◆ **Problem details**
Leave out every picture, then transcribe the rest of the listing exactly.

◆ **Scene modeling code data**
----

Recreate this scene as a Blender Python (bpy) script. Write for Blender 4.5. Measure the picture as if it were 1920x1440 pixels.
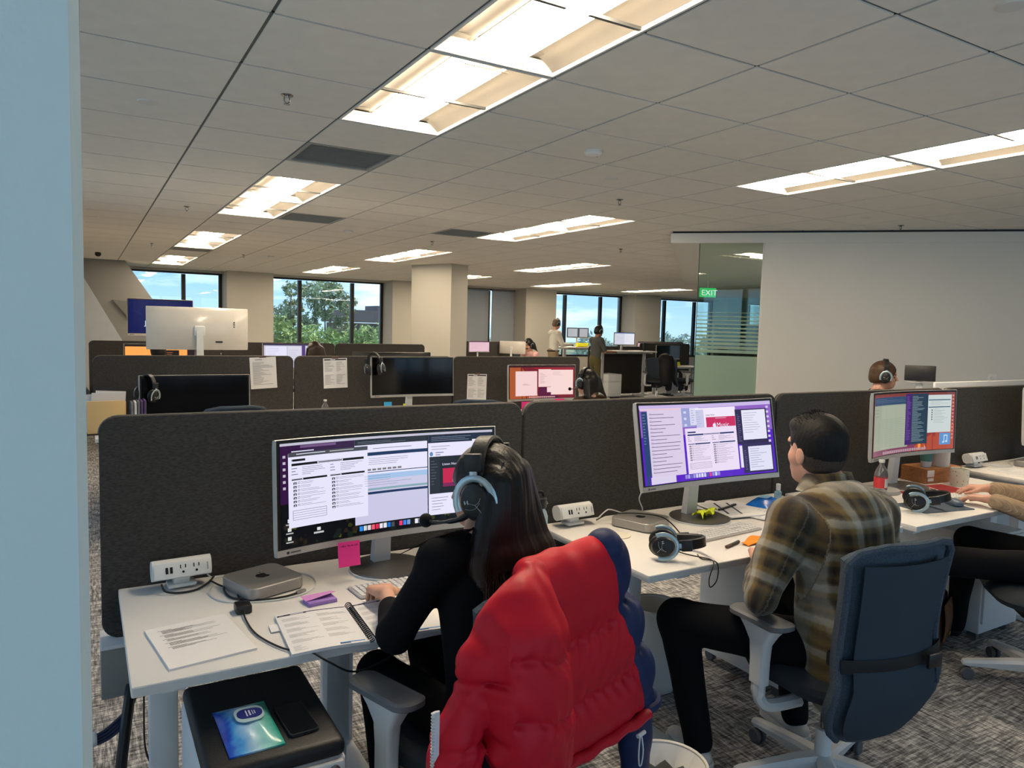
import bpy, bmesh, math, random
import numpy as np
from mathutils import Vector, Matrix
random.seed(7); rng = np.random.default_rng(7)
for o in list(bpy.data.objects): bpy.data.objects.remove(o)
SC = bpy.context.scene; COL = SC.collection
PI = math.pi
# ---------------------------------------------------------------- camera
cd = bpy.data.cameras.new('camera'); cam = bpy.data.objects.new('camera', cd); COL.objects.link(cam)
cd.sensor_fit = 'HORIZONTAL'; cd.sensor_width = 36; cd.lens = 25.658; cd.clip_start = .05; cd.clip_end = 2000
r_, u_, f_ = (0.86267961,-0.50504725,0.02666787), (0.01629851,0.08046423,0.99662424), (0.50548814,0.85933276,-0.07764637)
cam.matrix_world = Matrix(((r_[0],u_[0],-f_[0],0),(r_[1],u_[1],-f_[1],0),(r_[2],u_[2],-f_[2],1.6),(0,0,0,1)))
SC.camera = cam
# ---------------------------------------------------------------- world, exposure
VS = SC.view_settings; VS.view_transform = 'Standard'; VS.look = 'None'; VS.gamma = 1; VS.use_curve_mapping = False; VS.exposure = 0.8
SC.cycles.use_denoising = True
SC.cycles.max_bounces = 7; SC.cycles.diffuse_bounces = 4; SC.cycles.transparent_max_bounces = 12
SC.cycles.use_adaptive_sampling = True; SC.cycles.adaptive_threshold = .05
SC.cycles.sample_clamp_indirect = 6
W = bpy.data.worlds.new('sky'); SC.world = W; W.use_nodes = True
nt = W.node_tree; nt.nodes.clear()
def N(nt, t, **k):
    n = nt.nodes.new(t)
    for a, b in k.items():
        if a.startswith('_'): n.inputs[a[1:].replace('_', ' ')].default_value = b
        else: setattr(n, a, b)
    return n
SKY = 0.85
tc = N(nt, 'ShaderNodeTexCoord'); sx = N(nt, 'ShaderNodeSeparateXYZ'); nt.links.new(tc.outputs['Generated'], sx.inputs[0])
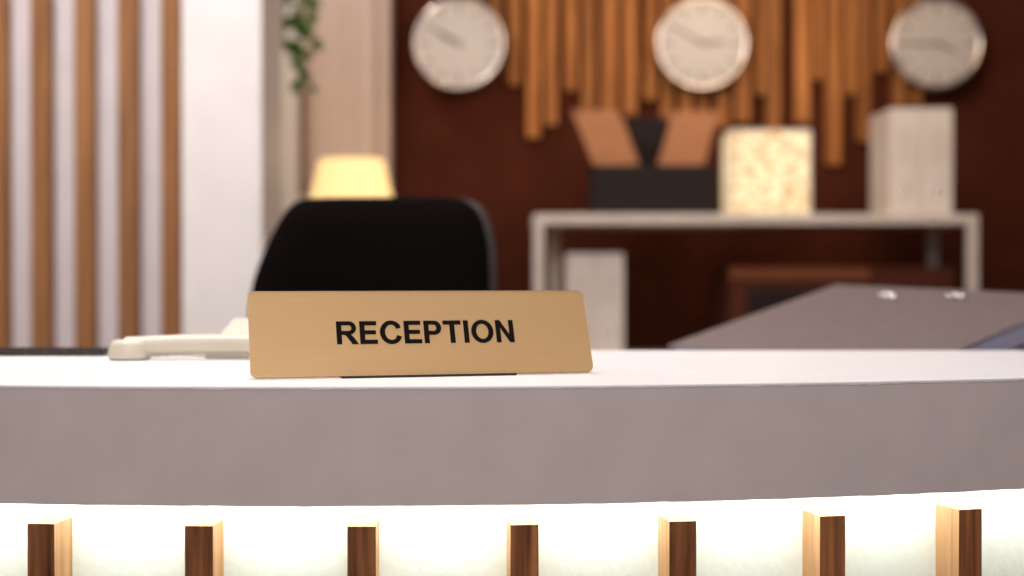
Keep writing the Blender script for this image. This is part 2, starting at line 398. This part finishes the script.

----

◆ **Output**
Recreate this scene as a Blender Python (bpy) script. Write for Blender 4.5. Measure the picture as if it were 1920x1440 pixels.
import bpy, bmesh, math, random
import numpy as np
from mathutils import Vector, Matrix
random.seed(7); rng = np.random.default_rng(7)
for o in list(bpy.data.objects): bpy.data.objects.remove(o)
SC = bpy.context.scene; COL = SC.collection
PI = math.pi
# ---------------------------------------------------------------- camera
cd = bpy.data.cameras.new('camera'); cam = bpy.data.objects.new('camera', cd); COL.objects.link(cam)
cd.sensor_fit = 'HORIZONTAL'; cd.sensor_width = 36; cd.lens = 25.658; cd.clip_start = .05; cd.clip_end = 2000
r_, u_, f_ = (0.86267961,-0.50504725,0.02666787), (0.01629851,0.08046423,0.99662424), (0.50548814,0.85933276,-0.07764637)
cam.matrix_world = Matrix(((r_[0],u_[0],-f_[0],0),(r_[1],u_[1],-f_[1],0),(r_[2],u_[2],-f_[2],1.6),(0,0,0,1)))
SC.camera = cam
# ---------------------------------------------------------------- world, exposure
VS = SC.view_settings; VS.view_transform = 'Standard'; VS.look = 'None'; VS.gamma = 1; VS.use_curve_mapping = False; VS.exposure = 0.8
SC.cycles.use_denoising = True
SC.cycles.max_bounces = 7; SC.cycles.diffuse_bounces = 4; SC.cycles.transparent_max_bounces = 12
SC.cycles.use_adaptive_sampling = True; SC.cycles.adaptive_threshold = .05
SC.cycles.sample_clamp_indirect = 6
W = bpy.data.worlds.new('sky'); SC.world = W; W.use_nodes = True
nt = W.node_tree; nt.nodes.clear()
def N(nt, t, **k):
    n = nt.nodes.new(t)
    for a, b in k.items():
        if a.startswith('_'): n.inputs[a[1:].replace('_', ' ')].default_value = b
        else: setattr(n, a, b)
    return n
SKY = 0.85
tc = N(nt, 'ShaderNodeTexCoord'); sx = N(nt, 'ShaderNodeSeparateXYZ'); nt.links.new(tc.outputs['Generated'], sx.inputs[0])
Keep writing the Blender script for this image. This is part 2, starting at line 398. This part finishes the script.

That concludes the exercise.